September, 2000
One very weird thing about this place is that there are virtually no dark-skinned people whatsoever. Having grown up in Nashville, moved to Washington, DC, and spent several years in Latin America and Africa, this seems really strange to me. I can’t help thinking that I am walking through some sort of World War Two movie from time to time.
It has given me some understanding–if not sympathy–for the outrageous racism displayed by many Europeans. I am sure that many of them simply have no experience with anyone who isn’t white.
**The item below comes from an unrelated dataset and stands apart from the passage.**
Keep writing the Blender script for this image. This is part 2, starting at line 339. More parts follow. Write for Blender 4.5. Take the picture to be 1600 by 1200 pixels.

Now to display my own prejudice: I still can’t get used to everyone from the babysitter to the maintenance men being white either!
It have also become more conscious of the fact that I am a typical American mutt. My husband, who’s family is nearly all German and Polish, fits right in here. People are always coming up to him and speaking Czech, assuming that he is Czech himself. (The permanently serious expression probably has something to do with this ancestry as well!) My father-in-law, brother-in-law and sister-in-law, I am suddenly aware, also look very Slavic.
Meanwhile, I am dwarfed by tall, pale, big-shouldered, busty women in the train stations, and will certainly never be mistaken for a Czech! It will probably be hard to find clothes and shoes that fit anyone under 5’8,” here. My ancestry clearly lies in some peat bog in Northen Ireland or Scotland.